In chapter five, Brian A. Robinson zooms out to situate the events at USC within the educational developments across South Carolina. The reconstruction government’s push for educational opportunity, regardless of race or class, was ultimately undermined in the 1880s. Using racial fears to divide the populace, wealthy politicians successfully undermined public education in hopes of restoring the antebellum racial and social class hierarchy.
Attention then shifts to putting the efforts of desegregation into context. Robert Greene II details how two separate and unsuccessful attempts to desegregate USC in the 1930s and ‘40s ultimately contributed to the downfall of segregation. Although USC remained an all-white institution, these attempts at integration engendered court decisions that led to the creation of a law school for Black students at South Carolina State. Ironically, this new school created to satisfy the “separate but equal” clause would soon produce the lawyers who ultimately dismantled segregation in the state.
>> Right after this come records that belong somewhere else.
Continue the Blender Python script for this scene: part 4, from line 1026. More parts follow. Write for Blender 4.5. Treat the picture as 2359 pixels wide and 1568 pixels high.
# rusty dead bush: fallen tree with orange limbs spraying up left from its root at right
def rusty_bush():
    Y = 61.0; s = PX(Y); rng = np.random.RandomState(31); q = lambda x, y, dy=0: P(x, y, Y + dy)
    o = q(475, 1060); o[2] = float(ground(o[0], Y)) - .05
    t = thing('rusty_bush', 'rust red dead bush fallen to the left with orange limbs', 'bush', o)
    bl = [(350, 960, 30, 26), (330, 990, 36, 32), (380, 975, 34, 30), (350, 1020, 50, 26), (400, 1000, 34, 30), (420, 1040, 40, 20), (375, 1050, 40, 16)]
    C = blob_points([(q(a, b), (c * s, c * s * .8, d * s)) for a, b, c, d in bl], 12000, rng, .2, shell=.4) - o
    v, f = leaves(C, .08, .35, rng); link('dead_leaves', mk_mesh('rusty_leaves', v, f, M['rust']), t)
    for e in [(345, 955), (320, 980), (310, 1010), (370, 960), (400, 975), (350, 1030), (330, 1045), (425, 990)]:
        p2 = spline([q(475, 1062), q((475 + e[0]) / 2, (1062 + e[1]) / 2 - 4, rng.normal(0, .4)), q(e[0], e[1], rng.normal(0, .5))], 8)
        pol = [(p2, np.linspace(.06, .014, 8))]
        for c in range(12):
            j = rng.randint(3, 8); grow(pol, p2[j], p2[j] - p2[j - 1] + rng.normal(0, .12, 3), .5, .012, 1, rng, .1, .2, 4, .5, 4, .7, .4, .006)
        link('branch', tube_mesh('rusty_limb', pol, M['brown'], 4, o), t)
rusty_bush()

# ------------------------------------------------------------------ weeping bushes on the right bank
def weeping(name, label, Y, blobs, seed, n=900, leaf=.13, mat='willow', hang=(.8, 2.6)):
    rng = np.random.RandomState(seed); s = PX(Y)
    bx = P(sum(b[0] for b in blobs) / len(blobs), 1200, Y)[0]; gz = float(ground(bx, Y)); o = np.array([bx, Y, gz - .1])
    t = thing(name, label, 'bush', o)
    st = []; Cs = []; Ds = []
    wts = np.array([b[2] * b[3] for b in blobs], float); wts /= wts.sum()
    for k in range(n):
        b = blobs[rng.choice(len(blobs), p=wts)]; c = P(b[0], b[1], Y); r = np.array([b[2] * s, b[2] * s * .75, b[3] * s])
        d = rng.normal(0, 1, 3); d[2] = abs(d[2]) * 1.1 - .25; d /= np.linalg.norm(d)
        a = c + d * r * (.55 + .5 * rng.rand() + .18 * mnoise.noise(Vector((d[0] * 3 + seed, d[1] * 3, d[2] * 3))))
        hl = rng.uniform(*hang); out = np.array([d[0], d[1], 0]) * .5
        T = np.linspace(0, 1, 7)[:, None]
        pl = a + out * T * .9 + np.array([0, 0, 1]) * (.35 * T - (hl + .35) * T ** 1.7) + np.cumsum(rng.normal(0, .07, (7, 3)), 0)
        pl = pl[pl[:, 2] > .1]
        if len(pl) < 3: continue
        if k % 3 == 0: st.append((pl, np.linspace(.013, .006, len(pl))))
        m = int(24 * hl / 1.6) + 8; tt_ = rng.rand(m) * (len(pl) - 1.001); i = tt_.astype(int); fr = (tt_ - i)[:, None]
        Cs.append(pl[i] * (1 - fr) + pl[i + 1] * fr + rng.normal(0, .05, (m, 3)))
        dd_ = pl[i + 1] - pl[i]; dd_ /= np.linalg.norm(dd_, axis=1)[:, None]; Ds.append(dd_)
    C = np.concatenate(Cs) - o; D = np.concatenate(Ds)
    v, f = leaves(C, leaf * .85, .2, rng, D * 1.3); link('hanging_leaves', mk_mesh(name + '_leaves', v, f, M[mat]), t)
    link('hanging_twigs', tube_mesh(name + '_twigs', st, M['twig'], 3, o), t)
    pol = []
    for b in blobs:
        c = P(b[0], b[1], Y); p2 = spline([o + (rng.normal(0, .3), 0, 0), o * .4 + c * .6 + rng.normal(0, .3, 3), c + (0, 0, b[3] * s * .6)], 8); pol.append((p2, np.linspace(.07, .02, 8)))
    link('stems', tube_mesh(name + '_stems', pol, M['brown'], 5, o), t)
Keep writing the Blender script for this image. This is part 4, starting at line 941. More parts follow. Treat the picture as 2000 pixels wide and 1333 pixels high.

The last third of the book centers around the experiences of Black students in the latter half of the twentieth century. In chapter seven, Marcia G. Synnott explores the experiences of the Black students who desegregated USC a second time in 1963. Although legal barriers fell, these students continued to face prejudice and had to carry on the fight for equality that their predecessors began. In chapter eight, Ramon M. Jackson looks at how students and faculty pushed for change during the Black Campus Movement at USC, and in doing so, brought new intellectual ideas and programs to the university.
The last two chapters explore the power of symbolism and memory. In chapter nine, Holly Genovese focuses on Black students’ efforts to protest the playing of “Dixie” and the display of the Confederate battle flag. The racist response of some white students highlights how entrenched white supremist ideology was on the campus. Finally, Katharine Thompson Allen and Lydia Mattice Brandt recount the challenges of commemorating African-American history at USC using the creation of historical markers and a statue for Richard T. Greener as examples. Their measured prose remind us that true reconciliation requires meaningful introspection and structural change. Acknowledgment is only the beginning. In an afterword bringing the volume to a close, Henri Monteith Treadwell, one of the students who desegregated the school in 1963, provides a candid and inspiring recollection of her time at USC and a call to action as many of the indignities that she endured in the 1960s persist.
Page 214 →As with most edited collections, there is uneven coverage of certain time periods and subjects, but the editors and authors beautifully used the threads of agency and resistance to stitch together a cohesive and accessible volume. As Greene and Parry remind us, “the process of desegregation should be thought of as ongoing,” and the “memory of the past cannot, by itself, be a substitute for genuine change in the present.” In keeping with that spirit, this is a book every USC student must read and every South Carolinian should read.